The Pythagoreans also established the foundations of number theory, with their investigations of triangular, square and also perfect numbers (numbers that are the sum of their divisors). They discovered several new properties of square numbers, such as that the square of a number n is equal to the sum of the first n odd numbers (e.g. 42 = 16 = 1 + 3 + 5 + 7). They also discovered at least the first pair of amicable numbers, 220 and 284 (amicable numbers are pairs of numbers for which the sum of the divisors of one number equals the other number, e.g. the proper divisors of 220 are 1, 2, 4, 5, 10, 11, 20, 22, 44, 55 and 110, of which the sum is 284; and the proper divisors of 284 are 1, 2, 4, 71, and 142, of which the sum is 220).

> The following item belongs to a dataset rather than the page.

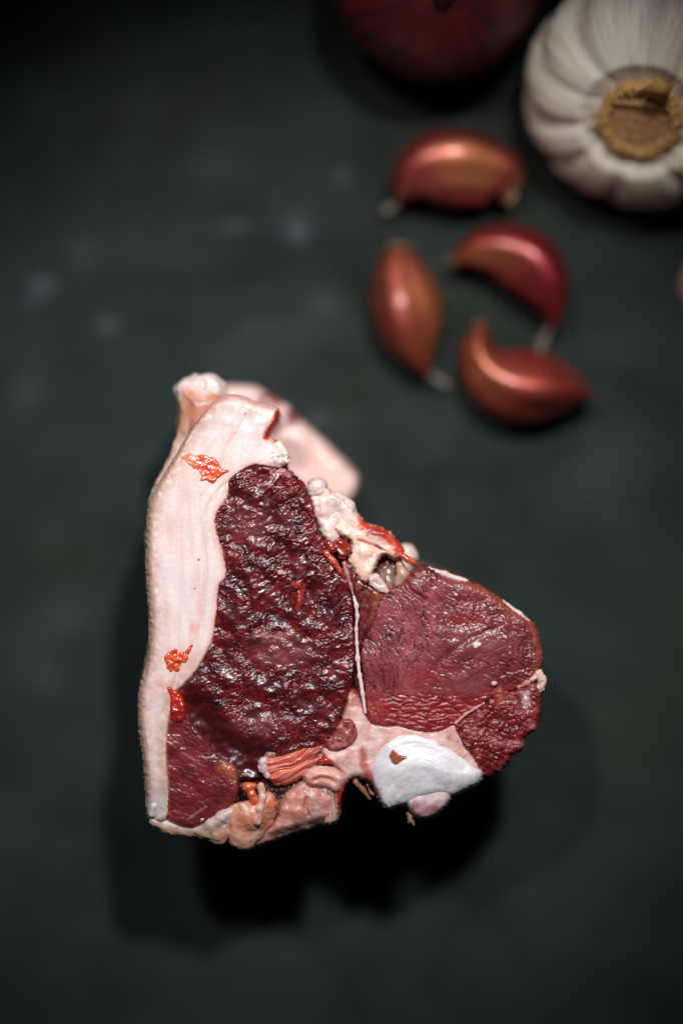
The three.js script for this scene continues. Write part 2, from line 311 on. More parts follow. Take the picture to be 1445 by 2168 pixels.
// large dark eye of the loin
{
  const poly = [[571, 986], [537, 982], [509, 996], [485, 1016], [478, 1054], [453, 1092], [457, 1134], [471, 1175], [476, 1220], [459, 1244], [458, 1293], [453, 1312], [446, 1357], [425, 1400], [404, 1434], [383, 1458], [381, 1480], [391, 1505], [412, 1540], [426, 1560], [454, 1598], [480, 1620], [506, 1644], [548, 1646], [580, 1622], [612, 1592], [679, 1578], [705, 1556], [722, 1510], [736, 1468], [747, 1430], [749, 1380], [747, 1329], [745, 1277], [738, 1236], [722, 1205], [694, 1164], [677, 1132], [664, 1085], [653, 1040], [618, 1004], [596, 986]];
  const deep = [[396, 1500], [440, 1555], [500, 1600], [560, 1622]];
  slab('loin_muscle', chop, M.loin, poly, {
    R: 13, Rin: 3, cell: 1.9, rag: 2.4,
    top: (u, v, d) => {
      const L = sst(1170, 1400, v), wu = u + 9 * noise(u / 34, v / 34, 1), wv = v + 9 * noise(u / 34, v / 34, 4) + 5 * noise(u / 13, v / 13, 8);
      const a = 0.14 + 0.9 * noise(u / 110, v / 110, 5), U = wu * Math.cos(a) - wv * Math.sin(a), V = wu * Math.sin(a) + wv * Math.cos(a), b = 0.5, U2 = wu * Math.cos(b) - wv * Math.sin(b), V2 = wu * Math.sin(b) + wv * Math.cos(b);
      let h = 7 * noise(u / 80, v / 74, 3) + 5.4 * noise((u * 0.82 + v * 0.57) / 36, (v * 0.82 - u * 0.57) / 27, 5) + 2.4 * noise((u * 0.9 - v * 0.43) / 19, (v * 0.9 + u * 0.43) / 15, 2);
      const dp = sst(58, 10, lineD(u, v, deep)), act = (0.45 + 1.1 * sst(-0.3, 0.4, noise(u / 44, v / 40, 33))) * (1 - 0.9 * dp);
      const up = 1 - Math.abs(noise(U2 / 24, V2 / 12, 6)) * 2.2, lo1 = 1 - Math.abs(noise(U / 42, V / 12, 12)) * 2.2, lo2 = 1 - Math.abs(noise(U / 20, V / 6, 19)) * 2;
      h += 0.75 * act * mix(-3.2 * Math.max(0, up) ** 3 + 2.5 * noise(U2 / 13, V2 / 9, 16), -4.6 * Math.max(0, lo1) ** 3 * sst(-0.12, 0.3, noise((u + v) / 36, (v - u) / 36, 9)) - 1.3 * Math.max(0, lo2) ** 2 * sst(-0.1, 0.3, noise((u - v) / 30, (v + u) / 30, 29)) + 2 * noise(U / 16, V / 8, 3), L);
      worley(U2 / mix(12, 16, L) + 0.3 * noise(u / 6, v / 6), V2 / mix(7, 6, L), 90); h += act * (0.8 * sst(0, 0.4, W.d) - 0.5 * W.f + 0.6 * W.id);
      worley(wu / 5.5, wv / 4.2, 130); h += (0.28 * W.id - 0.28 * W.f) * (0.35 + 0.65 * act);
      h += 0.22 * fbm(u / 3.6, v / 3, 9, 2) * (1 - 0.5 * dp);
      h -= 17 * dp + 13 * blot(u, v, 652, 1252, 20, 16) - 8 * blot(u, v, 632, 1268, 9, 40) - 4 * blot(u, v, 574, 1350, 36, 12) - 4 * blot(u, v, 540, 1536, 50, 20);
      h -= 5 * sst(5, 0, Math.abs(lineD(u, v, [[560, 1050], [590, 1020], [606, 1000]])));
      return h + 4 * sst(0, 60, d) - 3;
    },
    col: (u, v, d, h) => {
      const n = fbm(u / 40, v / 34, 11, 4), m = fbm(u / 9, v / 6, 14, 3);
      let c = mixc(DARKRED, [0.195, 0.010, 0.015], clamp(0.42 + 1.0 * n + 0.3 * m));
      c = mixc(c, [0.24, 0.012, 0.014], sst(20, 2, d + 9 * n) * clamp(0.45 + n));
      c = mixc(c, [0.26, 0.010, 0.012], clamp(0.8 * blot(u, v, 590, 1010, 60, 26) + 0.7 * blot(u, v, 690, 1160, 34, 40) + 0.7 * blot(u, v, 548, 1480, 34, 16) + 0.8 * blot(u, v, 718, 1400, 16, 40) + 0.6 * blot(u, v, 500, 1425, 26, 16)) * clamp(0.7 + m));
      c = mixc(c, [0.55, 0.24, 0.22], clamp(0.85 * blot(u, v, 556, 1348, 20, 8) + 0.6 * blot(u, v, 585, 1352, 22, 9) + 0.5 * blot(u, v, 618, 1342, 12, 7)) * clamp(0.8 + m));
      const L = sst(1170, 1400, v), wu = u + 9 * noise(u / 34, v / 34, 1), wv = v + 9 * noise(u / 34, v / 34, 4) + 5 * noise(u / 13, v / 13, 8), b = 0.5, U2 = wu * Math.cos(b) - wv * Math.sin(b), V2 = wu * Math.sin(b) + wv * Math.cos(b);
      worley(U2 / mix(12, 16, L) + 0.3 * noise(u / 6, v / 6), V2 / mix(7, 6, L), 90); c = mixc(c, [0.022, 0.002, 0.003], sst(0.22, 0.04, W.d) * 0.85);
      c = mixc(c, [0.035, 0.003, 0.005], clamp(0.75 * sst(0.05, 0.4, fbm(u / 15, v / 9, 61, 3))));
      c = mixc(c, [0.26, 0.07, 0.08], clamp(0.7 * blot(u, v, 550, 1535, 56, 18) + 0.55 * blot(u, v, 600, 1385, 60, 26) + 0.4 * blot(u, v, 520, 1110, 50, 30)));
      c = mixc(c, [0.34, 0.03, 0.02], 0.8 * sst(8, 3, lineD(u, v, [[622, 1236], [640, 1240], [634, 1270], [630, 1288]])));
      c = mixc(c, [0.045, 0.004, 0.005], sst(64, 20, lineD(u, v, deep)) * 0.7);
      c = mixc(c, [0.4, 0.13, 0.15], 0.8 * sst(10, 2, lineD(u, v, [[566, 986], [586, 996], [612, 1004]])));
      return c;
    },
  });
}
// small muscle at the lower left
slab('flank_muscle', chop, M.tender, [[353, 1458], [366, 1470], [384, 1478], [394, 1504], [414, 1542], [436, 1568], [456, 1596], [478, 1612], [501, 1630], [504, 1660], [497, 1692], [468, 1722], [426, 1746], [396, 1752], [360, 1736], [351, 1712], [351, 1658], [347, 1606], [347, 1554], [356, 1502]], {
  R: 14, Rin: 6, cell: 2.1,
  top: (u, v, d) => {
    worley((u + 5 * noise(u / 20, v / 20)) / 26, (v - u * 0.4) / 13, 12); const a = 1.3 * sst(0, 0.35, W.d) + 1.0 * W.id;
    worley(u / 9, v / 6, 50); return -6 - 8 * sst(1660, 1750, v) + 5 * noise(u / 40, v / 40, 2) + a * 0.8 + 0.8 * sst(0, 0.35, W.d) + 0.4 * fbm(u / 4, v / 4, 2, 2);
  },
  col: (u, v, d) => {
    const n = fbm(u / 36, v / 36, 31, 4), m = fbm(u / 8, v / 8, 5, 2);
    let c = mixc([0.10, 0.009, 0.012], [0.19, 0.018, 0.024], clamp(0.5 + n));
    c = mixc(c, [0.34, 0.05, 0.02], sst(14, 2, d) * sst(400, 350, u) * 0.8);
    c = mixc(c, [0.5, 0.14, 0.06], blot(u, v, 480, 1624, 16, 10) * 0.9 + 0.6 * blot(u, v, 492, 1640, 10, 10));
    c = mixc(c, [0.5, 0.22, 0.22], 0.45 * sst(4, 0.5, lineD(u, v, [[398, 1734], [415, 1722], [436, 1708]])) + 0.4 * sst(3, 1, lineD(u, v, [[386, 1594], [420, 1612]])));
    return c;
  },
});
// blood-red seam between fat and flank
slab('blood_clot', chop, M.clot, [[350, 1456], [360, 1452], [372, 1462], [384, 1476], [392, 1498], [394, 1520], [378, 1530], [362, 1524], [358, 1500], [360, 1474]], {
  R: 7, top: (u, v) => 3 + 3 * fbm(u / 14, v / 14, 2, 3), col: (u, v) => mixc([0.50, 0.025, 0.012], [0.26, 0.012, 0.01], sst(1470, 1515, v + 8 * noise(u / 8, v / 8))), label: 'bright red clot in the corner between fat edge and flank muscle',
});
// tenderloin
{
  const poly = [[890, 1202], [868, 1216], [846, 1236], [830, 1246], [815, 1258], [800, 1285], [790, 1320], [772, 1354], [764, 1376], [767, 1412], [772, 1455], [776, 1500], [786, 1526], [812, 1536], [840, 1535], [872, 1541], [905, 1547], [938, 1542], [966, 1530], [995, 1508], [1026, 1487], [1052, 1464], [1088, 1460], [1116, 1444], [1138, 1420], [1147, 1395], [1143, 1370], [1131, 1329], [1113, 1310], [1066, 1278], [1023, 1247], [985, 1234], [955, 1230], [925, 1216], [908, 1205]];
  slab('tenderloin', chop, M.tender, poly, {
    R: 15, Rin: 3, cell: 1.9, rag: 2.6,
    top: (u, v, d) => {
      const wu = u + 12 * noise(u / 42, v / 42, 2) + 2.5 * noise(u / 14, v / 14, 3), wv = v + 7 * noise(u / 40, v / 40, 6);
      const r = Math.hypot(wu - 560, wv - 1480), th = Math.atan2(1480 - wv, wu - 560);
      const m = sst(895, 965, u + 0.25 * (v - 1330) + 22 * noise(u / 45, v / 45, 9)), low = sst(1455, 1490, v + 10 * noise(u / 30, v / 30, 4)) * sst(800, 830, u);
      worley(r / 12.5, th * r / 105, 3); const ck = sst(-0.35, 0.15, noise(u / 30, v / 46, 55)); let hf = 1.4 * ck * sst(0.01, 0.12, W.d) + 0.3 * W.id;
      worley(r / 8, th * r / 60, 60); hf += 0.7 * sst(0, 0.16, W.d); worley(u / 6, v / 8, 44); hf += 0.5 * W.id - 0.4 * W.f;
      worley((wu * 0.8 + wv * 0.6) / 24, (wv * 0.8 - wu * 0.6) / 17, 21); let hi = 1.5 * sst(0, 0.15, W.d) + 0.6 * W.id; worley(wu / 8, wv / 6, 71); hi += 0.8 * sst(0, 0.25, W.d) + 0.7 * W.id - 0.5 * W.f;
      const petal = Math.max(blot(u, v, 985, 1450, 62, 36), blot(u, v, 1010, 1365, 70, 26));
      const rid = 1 - Math.abs(noise((u + v * 0.5) / 34, (v - u * 0.45) / 9, 3)); hi += 2.6 * rid * rid * sst(1040, 1080, u) * sst(1290, 1330, v);
      hi *= 1 - 0.7 * petal;
      worley(wu / 34, (wv - 0.1 * wu) / 9, 77); const hl = 3 * sst(0, 0.3, W.d) + 1.4 * W.id;
      let h = mix(mix(hf, hi, m), hl, low);
      h += 6 * noise(u / 90, v / 90, 8) + 2.4 * noise(u / 28, v / 28, 18) * (0.4 + m) + 0.5 * fbm(u / 4.5, v / 4.5, 3, 2);
      h += 7 * petal * m - 2 * sst(10, 0, lineD(u, v, [[930, 1400], [962, 1375], [1000, 1350], [1060, 1325]])) * m - 2 * sst(12, 0, lineD(u, v, [[925, 1405], [960, 1470], [1010, 1500]]));
      h -= 6 * sst(9, 1, lineD(u, v, [[858, 1232], [866, 1248], [898, 1270]]));
      return h + 6 * sst(0, 70, d) - 2;
    },
    col: (u, v, d) => {
      const n = fbm(u / 44, v / 44, 41, 4), k = fbm(u / 10, v / 10, 4, 3);
      const wu = u + 12 * noise(u / 42, v / 42, 2) + 2.5 * noise(u / 14, v / 14, 3), wv = v + 7 * noise(u / 40, v / 40, 6), r = Math.hypot(wu - 560, wv - 1480), th = Math.atan2(1480 - wv, wu - 560);
      const m = sst(895, 965, u + 0.25 * (v - 1330) + 22 * noise(u / 45, v / 45, 9));
      let c = mixc([0.19, 0.025, 0.033], [0.30, 0.065, 0.078], clamp(0.5 + n + 0.3 * k));
      worley(r / 12.5, th * r / 105, 3); c = mixc(c, [0.065, 0.005, 0.007], sst(0.15, 0.05, W.d) * (1 - m) * (0.35 + 0.65 * sst(-0.35, 0.15, noise(u / 30, v / 46, 55)))); worley(r / 8, th * r / 60, 60); c = mixc(c, [0.07, 0.005, 0.007], sst(0.14, 0.03, W.d) * (1 - m) * 0.75);
      c = mixc(c, mixc([0.13, 0.012, 0.016], [0.22, 0.032, 0.040], clamp(0.4 + n)), m * 0.8); worley((wu * 0.8 + wv * 0.6) / 24, (wv * 0.8 - wu * 0.6) / 17, 21); c = mixc(c, [0.07, 0.005, 0.007], sst(0.13, 0.02, W.d) * m * 0.7); worley(wu / 8, wv / 6, 71); c = mixc(c, [0.08, 0.006, 0.008], sst(0.14, 0.02, W.d) * m * 0.5);
      c = mixc(c, [0.2, 0.05, 0.06], 0.7 * blot(u, v, 985, 1450, 62, 34) + 0.6 * blot(u, v, 1010, 1365, 66, 24));
      c = mixc(c, [0.30, 0.018, 0.016], sst(1450, 1490, v + 10 * n) * 0.65 + 0.5 * blot(u, v, 900, 1430, 40, 24) + 0.5 * blot(u, v, 985, 1310, 50, 14));
      c = mixc(c, [0.36, 0.09, 0.05], sst(16, 2, d + 6 * k) * sst(930, 990, u) * 0.6 * sst(34, 14, polySD(u, v, SILs)));
      c = mixc(c, [0.14, 0.01, 0.011], sst(9, 2, lineD(u, v, [[858, 1232], [866, 1248], [898, 1270]])) * 0.7);
      return c;
    },
  });
}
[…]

Pythagoras is also credited with the discovery that the intervals between harmonious musical notes always have whole number ratios. For instance, playing half a length of a guitar string gives the same note as the open string, but an octave higher; a third of a length gives a different but harmonious note; etc. Non-whole number ratios, on the other hand, tend to give dissonant sounds. In this way, Pythagoras described the first four overtones which create the common intervals which have become the primary building blocks of musical harmony: the octave (1:1), the perfect fifth (3:2), the perfect fourth (4:3) and the major third (5:4). The oldest way of tuning the 12-note chromatic scale is known as Pythagorean tuning, and it is based on a stack of perfect fifths, each tuned in the ratio 3:2.
The mystical Pythagoras was so excited by this discovery that he became convinced that the whole universe was based on numbers, and that the planets and stars moved according to mathematical equations, which corresponded to musical notes, and thus produced a kind of symphony, the “Musical Universalis” or “Music of the Spheres”.